Balancing should take care of the problem. It will not correct the present wear.
 
Had a similar problem. About 30 days later had a blow out at 60 mpm lucky I was able to get of the I40 as soon as it went, thinks to a nice trucker who seen the tire thread blow off and let me cut in front of him. The only good thing was a dual axle trailer and a goodyear tire store at the exit.
 
I've got some radials ordered and will have them balanced. I got under the trailer yesterday and just eyeballing it, it would appear to me my axle is bowed - unless that is normal? It seems to be bowed upwards in the center - does anyone else's look like that or is it supposed to be perfectly straight across?
 
The only thing I could suggest to look at would be your trailer spindles...the tops of them specifically if your axle is bowing up in the middle. Make sure the spindles are not breaking their welds from the axle. If the tops of a spindle weld is broke then the top of that tire will fall away from the fender (just slightly) and over time could possibly be putting your axle in a bind. I know it sounds crazy but had it happen to me except I only figured why my tires always looked like they were toeing out until after the spindle and tire came flying off....yeah trying getting that fixed while on the side of the road.

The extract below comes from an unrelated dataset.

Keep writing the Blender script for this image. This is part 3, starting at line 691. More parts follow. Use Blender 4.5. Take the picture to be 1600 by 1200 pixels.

Anyway while sitting on the side of the road looking at my broke spindle I could see where there was rust on an old break and then new metal where the fresh break had just occurred.



If any of your spindles are not true and plum then the rest of your trailers suspension and alignment will work to compensate for the one bad wheel. i.e. forcing your axle to be pinched or curved, wearing tires awkward or quickly.



So check all of your spindles, all 360 degrees of each spindle.



just a suggestion. It can't hurt to check.